**Data provided**
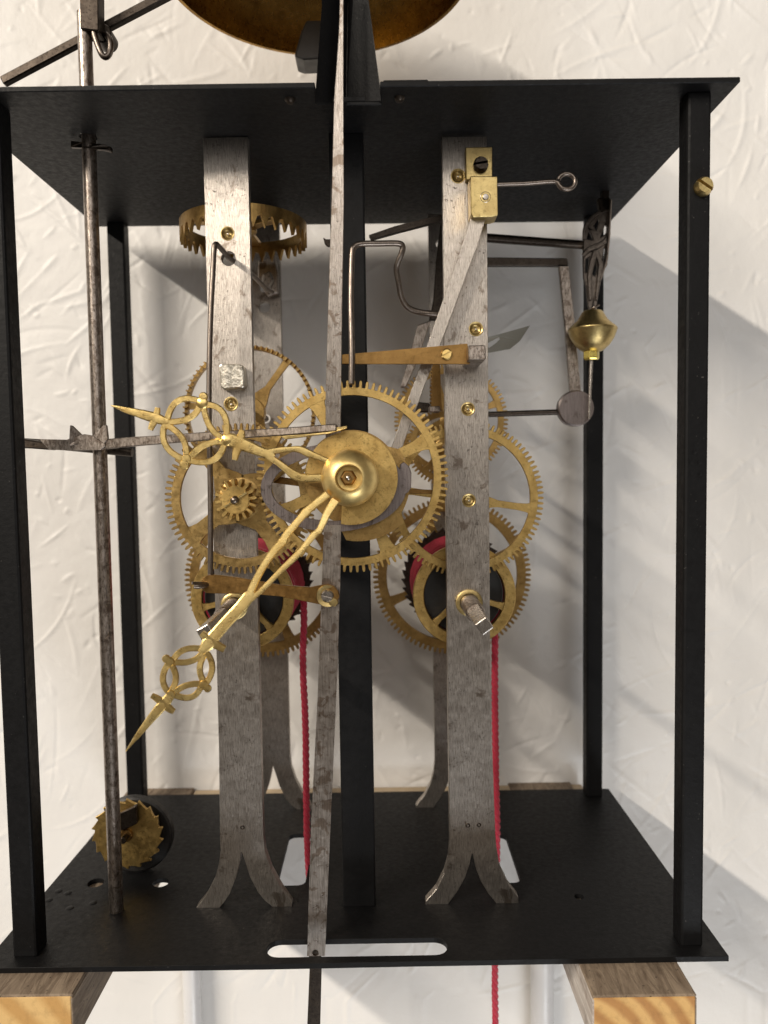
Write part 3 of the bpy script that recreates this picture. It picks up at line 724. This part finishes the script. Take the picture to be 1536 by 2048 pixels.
# brass link joining the crutch wire to the strip
link = thing('crutch_link', 'brown brass link screwed to the pendulum strip below the large wheel', 'link', at(530, 1190, 12))
lk = [(655, 1168, 8.2), (668, 1172, 8.2), (676, 1182, 8.2), (679, 1193, 8.2), (674, 1206, 8.2), (664, 1213, 8.2), (652, 1214, 8.2), (640, 1209, 8.4), (560, 1193, 10.8), (500, 1188, 12.5), (425, 1187, 14.8), (412, 1186, 15.1), (404, 1179, 15.3), (401, 1168, 15.4), (405, 1156, 15.3), (414, 1151, 15.1), (426, 1150, 14.8), (470, 1155, 13.4), (560, 1170, 10.8), (620, 1175, 9)]
_a, _b = at(655, 1192, 8.2), at(410, 1168, 15.2); _n = (_b - _a).cross(Vector((0, 0, 1)))
def atp(u, v, P0, N):
    d = FW + RT * ((u - 768) / FPX) - UP * ((v - 1024) / FPX)
    return CP + d * ((P0 - CP).dot(N) / d.dot(N))
obj('plate', prism3([atp(u, v, _a, _n) for u, v, _ in lk], Vector((0, 1.5, 0))), M['arm_brass'], link, .25)
p = at(655, 1192, 8.0); slotscrew((p.x, 0, p.z), 2.1, 8.25, 1.1, -.25, M['screw'], link)
obj('washer', lathe([(2.2, 8.2), (3.6, 7.9), (3.8, 8.3)], (p.x, 0, p.z), 'Y', 24), M['plate_brass'], link, smooth=True)
p = at(667, 1204, 8.0); obj('clamp_lug', lathe([(0, 7.4), (1.3, 7.5), (1.6, 8.0), (1.6, 8.6)], (p.x, 0, p.z), 'Y', 16), M['plate_brass'], link, smooth=True)
# crutch wire
W_ = [at(388, 1172, 12.5), at(400, 1172, 13.2), at(416, 1168, 15.8), at(421, 1158, 16.8), at(421, 1145, 17), at(421, 1000, 17.5), at(418, 800, 18), at(421, 640, 18.5), at(426, 540, 19), at(428, 500, 19), at(431, 489, 19.5), at(437, 492, 22), at(455, 512, 31), at(461, 519, 36), at(505, 550, 58), at(530, 575, 72), at(545, 584, 80)]
o = obj('crutch_wire', tube(smoothpath(W_, 5), [.95] * 81, 10), M['wire'], smooth=True); tag(o, 'straight upright steel wire along the left bar bent into its hole', 'wire')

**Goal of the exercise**
Quote the material word for word, dropping any images it holds.

**Solution**
Write part 3 of the bpy script that recreates this picture. It picks up at line 724. This part finishes the script. Take the picture to be 1536 by 2048 pixels.
# brass link joining the crutch wire to the strip
link = thing('crutch_link', 'brown brass link screwed to the pendulum strip below the large wheel', 'link', at(530, 1190, 12))
lk = [(655, 1168, 8.2), (668, 1172, 8.2), (676, 1182, 8.2), (679, 1193, 8.2), (674, 1206, 8.2), (664, 1213, 8.2), (652, 1214, 8.2), (640, 1209, 8.4), (560, 1193, 10.8), (500, 1188, 12.5), (425, 1187, 14.8), (412, 1186, 15.1), (404, 1179, 15.3), (401, 1168, 15.4), (405, 1156, 15.3), (414, 1151, 15.1), (426, 1150, 14.8), (470, 1155, 13.4), (560, 1170, 10.8), (620, 1175, 9)]
_a, _b = at(655, 1192, 8.2), at(410, 1168, 15.2); _n = (_b - _a).cross(Vector((0, 0, 1)))
def atp(u, v, P0, N):
    d = FW + RT * ((u - 768) / FPX) - UP * ((v - 1024) / FPX)
    return CP + d * ((P0 - CP).dot(N) / d.dot(N))
obj('plate', prism3([atp(u, v, _a, _n) for u, v, _ in lk], Vector((0, 1.5, 0))), M['arm_brass'], link, .25)
p = at(655, 1192, 8.0); slotscrew((p.x, 0, p.z), 2.1, 8.25, 1.1, -.25, M['screw'], link)
obj('washer', lathe([(2.2, 8.2), (3.6, 7.9), (3.8, 8.3)], (p.x, 0, p.z), 'Y', 24), M['plate_brass'], link, smooth=True)
p = at(667, 1204, 8.0); obj('clamp_lug', lathe([(0, 7.4), (1.3, 7.5), (1.6, 8.0), (1.6, 8.6)], (p.x, 0, p.z), 'Y', 16), M['plate_brass'], link, smooth=True)
# crutch wire
W_ = [at(388, 1172, 12.5), at(400, 1172, 13.2), at(416, 1168, 15.8), at(421, 1158, 16.8), at(421, 1145, 17), at(421, 1000, 17.5), at(418, 800, 18), at(421, 640, 18.5), at(426, 540, 19), at(428, 500, 19), at(431, 489, 19.5), at(437, 492, 22), at(455, 512, 31), at(461, 519, 36), at(505, 550, 58), at(530, 575, 72), at(545, 584, 80)]
o = obj('crutch_wire', tube(smoothpath(W_, 5), [.95] * 81, 10), M['wire'], smooth=True); tag(o, 'straight upright steel wire along the left bar bent into its hole', 'wire')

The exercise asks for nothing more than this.